Entering the world of ‘The Matrix’

When I was very young I invented an imaginary world, called Exalfar I think, and I built the imaginary land out of sand in a small box with green food dye and sand for grass, and the people were sticks that I dug into the sand. I drew the people that lived in Exalfar and I day dreamed up stories about each of them. It lasted about a whole month, and it was probably my first introduction to (non-digital, basic) transmedia, although I didn’t know it.
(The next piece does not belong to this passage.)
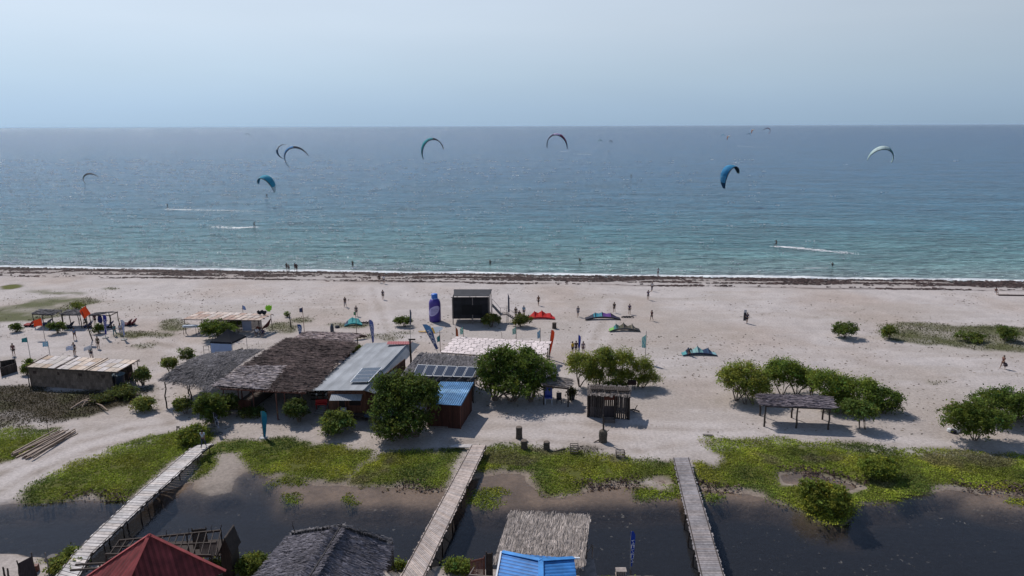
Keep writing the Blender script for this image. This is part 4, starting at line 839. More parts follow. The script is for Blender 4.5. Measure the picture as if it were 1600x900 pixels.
# ================================================================== black gazebo
gz = thing('gazebo', 'black pyramid pop-up gazebo with one pale blue side wall', 'gazebo', G(355, 556))
fl, fr, br_ = P(328, 533.5, 2.1), P(362, 535, 2.1), P(384.5, 524.5, 2.1); bl = fl+br_-fr; ap = At(355.5, 514, ((fl+fr+br_+bl)/4).y)
mb = MB(); 
for a, b_ in ((fl, fr), (fr, br_), (br_, bl), (bl, fl)):
    m1 = a.lerp(b_, .5)-Vector((0, 0, .05)); k_ = lambda p, t: p.lerp(ap, t)+Vector((0, 0, -.12*math.sin(t*math.pi)))
    for i in range(6):
        for q in ((a, m1), (m1, b_)): mb.add([k_(q[0], i/6), k_(q[1], i/6), k_(q[1], (i+1)/6), k_(q[0], (i+1)/6)], [(0, 1, 2, 3)])
    mb.add([a, b_, b_-Vector((0, 0, .22)), m1-Vector((0, 0, .2)), a-Vector((0, 0, .22))], [(0, 1, 2, 3, 4)])
mb.build('canopy', M('black canopy fabric', (.014, .016, .022), .85, .15, 3, spec=.12), gz)
for p in (fl, fr, br_, bl): part_post(gz, (p.x, p.y, 0), p, .035, STEEL, 'leg', 0)
mb = MB(); mb.slab([fl-Vector((-.05, 0, .25)), fr-Vector((.05, 0, .25)), Vector((fr.x-.05, fr.y, .1)), Vector((fl.x+.05, fl.y, .1))], .02, (.33, .42, .60)); mb.build('side_wall', CLOTH, gz)
mb = MB(); b_ = G(323, 553); 
for x in (-.35, .35): mb.beam(b_+Vector((x, 0, 0)), b_+Vector((x, 0, 1.1)), .04, .04)
mb.beam(b_+Vector((-.35, 0, 1.1)), b_+Vector((.35, 0, 1.1)), .04, .04); mb.beam(b_+Vector((-.35, 0, .55)), b_+Vector((.35, 0, .55)), .04, .04); tag(mb.build('metal_rack', POST, origin=b_), 'small open metal frame standing left of the black gazebo', 'rack')
mb = MB(); b_ = G(371, 557)
for i in range(6): mb.box(b_+Vector((rnd.uniform(-.7, .7), rnd.uniform(-.3, .3), rnd.uniform(.3, .7))), (.5, .4, .5), rnd.uniform(0, 1), (.03, .025, .03))
mb.box(b_+Vector((0, 0, .15)), (1.6, .7, .3), 0, (.06, .04, .04)); tag(mb.build('gear_pile', FAB, origin=b_), 'heap of dark gear bags at the right side of the black gazebo', 'bags')

# ================================================================== long beach shelter
s4 = thing('beach_shelter', 'long open shelter with pale brown sheet roof behind the black gazebo', 'shelter', G(350, 525))
c = [P(285, 498.5, 2.2), P(406, 500.5, 2.2), P(426, 490.5, 2.35), P(312, 486.5, 2.35)]
mb = MB(); patch(mb, c, 12, 3, [(1, .9, .82), (.9, .75, .68), (1.05, 1, .98), (.8, .62, .55), (1.1, 1, .95)]); mb.build('roof', SHEET, s4)
for v in (0, .33, .66, 1): part_beam(s4, lerp4(c, -.02, v)-Vector((0, 0, .09)), lerp4(c, 1.01, v)-Vector((0, 0, .09)), .08, .08)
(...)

My next would probably have been The Matrix. I loved it. I loved Neo and Trinity and my favourite character was Morpheus. I felt that I got it, and I got excited about it. I found the a few of the Animatrix films online and they were fascinating, they added to my understanding, but that was the extent of my journey into the transmedia aspect of the film and after being devastated by the second, I lost interest and didn’t see the third. I still love Hugo Weaving though.

I believe that Umberto is correct in his belief that cult films must be constructed from archetypes. They must be so familiar that it is easy to place yourself in the story, to become a character and extend the narrative. This is why I loved The Matrix, and why I created my own world from the story. It took the familiar, the world that I lived in and also the tropes that I had seen before numerous times in films. The martial arts, the serious guy in sunglasses, the long black jacket, the hand on the glass before Trinity was nearly hit in the phone booth.

I believe that the most successful transmedia objects would be cult objects. The expansion of a story into something like its own world, through different media and explored openly by fans of their own will, to great success, would make a fiction something of a cult object, as we can only assume due that it would become so beloved due to familiarity and simultaneous authenticity of the story itself.